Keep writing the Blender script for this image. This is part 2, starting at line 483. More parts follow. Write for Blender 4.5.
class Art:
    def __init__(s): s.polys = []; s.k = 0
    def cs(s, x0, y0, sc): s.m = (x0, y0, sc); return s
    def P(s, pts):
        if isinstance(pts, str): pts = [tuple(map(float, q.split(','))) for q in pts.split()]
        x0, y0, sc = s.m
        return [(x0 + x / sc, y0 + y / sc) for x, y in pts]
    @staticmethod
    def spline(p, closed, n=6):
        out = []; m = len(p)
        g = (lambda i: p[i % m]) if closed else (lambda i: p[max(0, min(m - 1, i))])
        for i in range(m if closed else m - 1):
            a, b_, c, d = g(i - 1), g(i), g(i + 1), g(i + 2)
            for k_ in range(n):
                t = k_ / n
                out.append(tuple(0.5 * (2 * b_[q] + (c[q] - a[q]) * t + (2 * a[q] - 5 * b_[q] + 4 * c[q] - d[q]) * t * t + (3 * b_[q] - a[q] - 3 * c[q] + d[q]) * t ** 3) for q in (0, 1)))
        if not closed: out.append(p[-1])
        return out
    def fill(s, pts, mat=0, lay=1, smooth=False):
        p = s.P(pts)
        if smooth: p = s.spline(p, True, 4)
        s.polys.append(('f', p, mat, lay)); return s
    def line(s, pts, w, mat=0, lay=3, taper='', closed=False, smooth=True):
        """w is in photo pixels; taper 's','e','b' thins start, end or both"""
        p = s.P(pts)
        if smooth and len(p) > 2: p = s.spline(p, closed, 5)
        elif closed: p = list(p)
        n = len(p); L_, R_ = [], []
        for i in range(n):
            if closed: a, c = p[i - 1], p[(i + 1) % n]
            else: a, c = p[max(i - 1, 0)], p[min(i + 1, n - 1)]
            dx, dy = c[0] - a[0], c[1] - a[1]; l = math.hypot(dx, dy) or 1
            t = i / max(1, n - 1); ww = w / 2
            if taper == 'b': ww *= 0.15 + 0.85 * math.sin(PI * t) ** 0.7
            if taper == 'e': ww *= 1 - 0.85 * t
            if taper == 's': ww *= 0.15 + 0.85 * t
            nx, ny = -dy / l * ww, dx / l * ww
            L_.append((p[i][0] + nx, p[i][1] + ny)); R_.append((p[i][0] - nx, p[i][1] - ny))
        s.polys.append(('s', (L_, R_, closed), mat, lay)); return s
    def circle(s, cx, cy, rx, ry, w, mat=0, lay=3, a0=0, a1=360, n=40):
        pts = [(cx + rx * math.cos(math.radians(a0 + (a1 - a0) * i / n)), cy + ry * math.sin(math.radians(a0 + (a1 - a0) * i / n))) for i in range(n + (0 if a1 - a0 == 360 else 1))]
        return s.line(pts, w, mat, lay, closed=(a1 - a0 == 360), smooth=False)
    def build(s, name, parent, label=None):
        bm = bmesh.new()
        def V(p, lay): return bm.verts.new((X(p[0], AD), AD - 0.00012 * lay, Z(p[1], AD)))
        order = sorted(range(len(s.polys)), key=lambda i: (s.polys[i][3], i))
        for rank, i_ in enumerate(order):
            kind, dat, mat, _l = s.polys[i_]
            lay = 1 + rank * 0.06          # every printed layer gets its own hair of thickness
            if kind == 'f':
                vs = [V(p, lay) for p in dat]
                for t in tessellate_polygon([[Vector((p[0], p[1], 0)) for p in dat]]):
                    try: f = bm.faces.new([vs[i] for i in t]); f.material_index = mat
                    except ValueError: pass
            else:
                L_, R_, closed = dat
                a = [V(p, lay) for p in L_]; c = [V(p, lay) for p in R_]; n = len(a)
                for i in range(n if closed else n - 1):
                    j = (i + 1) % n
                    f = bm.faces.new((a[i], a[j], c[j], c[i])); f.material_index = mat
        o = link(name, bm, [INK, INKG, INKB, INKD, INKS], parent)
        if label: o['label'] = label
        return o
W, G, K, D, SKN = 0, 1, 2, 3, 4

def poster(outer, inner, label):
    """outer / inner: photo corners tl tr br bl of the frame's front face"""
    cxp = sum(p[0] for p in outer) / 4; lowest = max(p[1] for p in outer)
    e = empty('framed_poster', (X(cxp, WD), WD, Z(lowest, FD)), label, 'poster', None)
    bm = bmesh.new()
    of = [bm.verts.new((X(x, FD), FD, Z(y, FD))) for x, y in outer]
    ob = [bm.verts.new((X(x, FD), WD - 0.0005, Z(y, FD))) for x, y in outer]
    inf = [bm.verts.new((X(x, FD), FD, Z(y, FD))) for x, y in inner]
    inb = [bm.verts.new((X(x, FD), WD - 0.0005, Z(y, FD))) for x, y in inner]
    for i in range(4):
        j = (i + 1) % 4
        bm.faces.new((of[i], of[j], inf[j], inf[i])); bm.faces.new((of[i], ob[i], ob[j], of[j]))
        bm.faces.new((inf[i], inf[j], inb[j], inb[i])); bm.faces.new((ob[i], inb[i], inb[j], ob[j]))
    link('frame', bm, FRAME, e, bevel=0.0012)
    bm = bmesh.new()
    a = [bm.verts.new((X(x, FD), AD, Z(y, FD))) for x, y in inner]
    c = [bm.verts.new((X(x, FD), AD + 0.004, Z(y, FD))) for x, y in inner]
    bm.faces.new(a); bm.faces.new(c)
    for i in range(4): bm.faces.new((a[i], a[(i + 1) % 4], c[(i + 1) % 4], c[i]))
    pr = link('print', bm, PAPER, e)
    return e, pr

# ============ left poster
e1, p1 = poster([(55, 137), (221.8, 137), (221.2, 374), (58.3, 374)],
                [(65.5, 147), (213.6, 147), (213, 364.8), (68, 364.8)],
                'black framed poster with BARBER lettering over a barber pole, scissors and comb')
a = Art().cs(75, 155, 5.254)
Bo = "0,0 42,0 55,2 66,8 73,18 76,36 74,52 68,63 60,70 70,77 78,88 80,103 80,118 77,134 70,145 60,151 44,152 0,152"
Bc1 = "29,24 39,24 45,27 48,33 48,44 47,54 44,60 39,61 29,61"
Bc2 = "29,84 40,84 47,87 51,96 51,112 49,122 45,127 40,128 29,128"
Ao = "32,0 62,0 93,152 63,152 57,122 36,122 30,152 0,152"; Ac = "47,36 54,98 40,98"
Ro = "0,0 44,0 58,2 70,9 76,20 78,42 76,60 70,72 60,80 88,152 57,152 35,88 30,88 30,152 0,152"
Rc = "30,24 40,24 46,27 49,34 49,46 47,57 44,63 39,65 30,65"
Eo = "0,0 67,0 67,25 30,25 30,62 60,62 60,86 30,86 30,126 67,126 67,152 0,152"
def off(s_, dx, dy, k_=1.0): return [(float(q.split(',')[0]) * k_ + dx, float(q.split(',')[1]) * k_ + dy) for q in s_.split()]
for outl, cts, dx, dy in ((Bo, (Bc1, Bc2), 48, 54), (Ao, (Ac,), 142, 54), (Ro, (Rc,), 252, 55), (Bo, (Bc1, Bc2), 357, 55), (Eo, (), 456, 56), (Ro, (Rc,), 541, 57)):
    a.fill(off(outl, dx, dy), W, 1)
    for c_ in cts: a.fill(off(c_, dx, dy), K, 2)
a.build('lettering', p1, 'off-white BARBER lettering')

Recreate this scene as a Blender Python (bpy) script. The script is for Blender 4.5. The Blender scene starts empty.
——————————
[Task to complete]:
Go through the data and return every record exactly.

[The completed task]:
Keep writing the Blender script for this image. This is part 2, starting at line 483. More parts follow. Write for Blender 4.5.
class Art:
    def __init__(s): s.polys = []; s.k = 0
    def cs(s, x0, y0, sc): s.m = (x0, y0, sc); return s
    def P(s, pts):
        if isinstance(pts, str): pts = [tuple(map(float, q.split(','))) for q in pts.split()]
        x0, y0, sc = s.m
        return [(x0 + x / sc, y0 + y / sc) for x, y in pts]
    @staticmethod
    def spline(p, closed, n=6):
        out = []; m = len(p)
        g = (lambda i: p[i % m]) if closed else (lambda i: p[max(0, min(m - 1, i))])
        for i in range(m if closed else m - 1):
            a, b_, c, d = g(i - 1), g(i), g(i + 1), g(i + 2)
            for k_ in range(n):
                t = k_ / n
                out.append(tuple(0.5 * (2 * b_[q] + (c[q] - a[q]) * t + (2 * a[q] - 5 * b_[q] + 4 * c[q] - d[q]) * t * t + (3 * b_[q] - a[q] - 3 * c[q] + d[q]) * t ** 3) for q in (0, 1)))
        if not closed: out.append(p[-1])
        return out
    def fill(s, pts, mat=0, lay=1, smooth=False):
        p = s.P(pts)
        if smooth: p = s.spline(p, True, 4)
        s.polys.append(('f', p, mat, lay)); return s
    def line(s, pts, w, mat=0, lay=3, taper='', closed=False, smooth=True):
        """w is in photo pixels; taper 's','e','b' thins start, end or both"""
        p = s.P(pts)
        if smooth and len(p) > 2: p = s.spline(p, closed, 5)
        elif closed: p = list(p)
        n = len(p); L_, R_ = [], []
        for i in range(n):
            if closed: a, c = p[i - 1], p[(i + 1) % n]
            else: a, c = p[max(i - 1, 0)], p[min(i + 1, n - 1)]
            dx, dy = c[0] - a[0], c[1] - a[1]; l = math.hypot(dx, dy) or 1
            t = i / max(1, n - 1); ww = w / 2
            if taper == 'b': ww *= 0.15 + 0.85 * math.sin(PI * t) ** 0.7
            if taper == 'e': ww *= 1 - 0.85 * t
            if taper == 's': ww *= 0.15 + 0.85 * t
            nx, ny = -dy / l * ww, dx / l * ww
            L_.append((p[i][0] + nx, p[i][1] + ny)); R_.append((p[i][0] - nx, p[i][1] - ny))
        s.polys.append(('s', (L_, R_, closed), mat, lay)); return s
    def circle(s, cx, cy, rx, ry, w, mat=0, lay=3, a0=0, a1=360, n=40):
        pts = [(cx + rx * math.cos(math.radians(a0 + (a1 - a0) * i / n)), cy + ry * math.sin(math.radians(a0 + (a1 - a0) * i / n))) for i in range(n + (0 if a1 - a0 == 360 else 1))]
        return s.line(pts, w, mat, lay, closed=(a1 - a0 == 360), smooth=False)
    def build(s, name, parent, label=None):
        bm = bmesh.new()
        def V(p, lay): return bm.verts.new((X(p[0], AD), AD - 0.00012 * lay, Z(p[1], AD)))
        order = sorted(range(len(s.polys)), key=lambda i: (s.polys[i][3], i))
        for rank, i_ in enumerate(order):
            kind, dat, mat, _l = s.polys[i_]
            lay = 1 + rank * 0.06          # every printed layer gets its own hair of thickness
            if kind == 'f':
                vs = [V(p, lay) for p in dat]
                for t in tessellate_polygon([[Vector((p[0], p[1], 0)) for p in dat]]):
                    try: f = bm.faces.new([vs[i] for i in t]); f.material_index = mat
                    except ValueError: pass
            else:
                L_, R_, closed = dat
                a = [V(p, lay) for p in L_]; c = [V(p, lay) for p in R_]; n = len(a)
                for i in range(n if closed else n - 1):
                    j = (i + 1) % n
                    f = bm.faces.new((a[i], a[j], c[j], c[i])); f.material_index = mat
        o = link(name, bm, [INK, INKG, INKB, INKD, INKS], parent)
        if label: o['label'] = label
        return o
W, G, K, D, SKN = 0, 1, 2, 3, 4

def poster(outer, inner, label):
    """outer / inner: photo corners tl tr br bl of the frame's front face"""
    cxp = sum(p[0] for p in outer) / 4; lowest = max(p[1] for p in outer)
    e = empty('framed_poster', (X(cxp, WD), WD, Z(lowest, FD)), label, 'poster', None)
    bm = bmesh.new()
    of = [bm.verts.new((X(x, FD), FD, Z(y, FD))) for x, y in outer]
    ob = [bm.verts.new((X(x, FD), WD - 0.0005, Z(y, FD))) for x, y in outer]
    inf = [bm.verts.new((X(x, FD), FD, Z(y, FD))) for x, y in inner]
    inb = [bm.verts.new((X(x, FD), WD - 0.0005, Z(y, FD))) for x, y in inner]
    for i in range(4):
        j = (i + 1) % 4
        bm.faces.new((of[i], of[j], inf[j], inf[i])); bm.faces.new((of[i], ob[i], ob[j], of[j]))
        bm.faces.new((inf[i], inf[j], inb[j], inb[i])); bm.faces.new((ob[i], inb[i], inb[j], ob[j]))
    link('frame', bm, FRAME, e, bevel=0.0012)
    bm = bmesh.new()
    a = [bm.verts.new((X(x, FD), AD, Z(y, FD))) for x, y in inner]
    c = [bm.verts.new((X(x, FD), AD + 0.004, Z(y, FD))) for x, y in inner]
    bm.faces.new(a); bm.faces.new(c)
    for i in range(4): bm.faces.new((a[i], a[(i + 1) % 4], c[(i + 1) % 4], c[i]))
    pr = link('print', bm, PAPER, e)
    return e, pr

# ============ left poster
e1, p1 = poster([(55, 137), (221.8, 137), (221.2, 374), (58.3, 374)],
                [(65.5, 147), (213.6, 147), (213, 364.8), (68, 364.8)],
                'black framed poster with BARBER lettering over a barber pole, scissors and comb')
a = Art().cs(75, 155, 5.254)
Bo = "0,0 42,0 55,2 66,8 73,18 76,36 74,52 68,63 60,70 70,77 78,88 80,103 80,118 77,134 70,145 60,151 44,152 0,152"
Bc1 = "29,24 39,24 45,27 48,33 48,44 47,54 44,60 39,61 29,61"
Bc2 = "29,84 40,84 47,87 51,96 51,112 49,122 45,127 40,128 29,128"
Ao = "32,0 62,0 93,152 63,152 57,122 36,122 30,152 0,152"; Ac = "47,36 54,98 40,98"
Ro = "0,0 44,0 58,2 70,9 76,20 78,42 76,60 70,72 60,80 88,152 57,152 35,88 30,88 30,152 0,152"
Rc = "30,24 40,24 46,27 49,34 49,46 47,57 44,63 39,65 30,65"
Eo = "0,0 67,0 67,25 30,25 30,62 60,62 60,86 30,86 30,126 67,126 67,152 0,152"
def off(s_, dx, dy, k_=1.0): return [(float(q.split(',')[0]) * k_ + dx, float(q.split(',')[1]) * k_ + dy) for q in s_.split()]
for outl, cts, dx, dy in ((Bo, (Bc1, Bc2), 48, 54), (Ao, (Ac,), 142, 54), (Ro, (Rc,), 252, 55), (Bo, (Bc1, Bc2), 357, 55), (Eo, (), 456, 56), (Ro, (Rc,), 541, 57)):
    a.fill(off(outl, dx, dy), W, 1)
    for c_ in cts: a.fill(off(c_, dx, dy), K, 2)
a.build('lettering', p1, 'off-white BARBER lettering')

Recreate this scene as a Blender Python (bpy) script. The script is for Blender 4.5. The Blender scene starts empty.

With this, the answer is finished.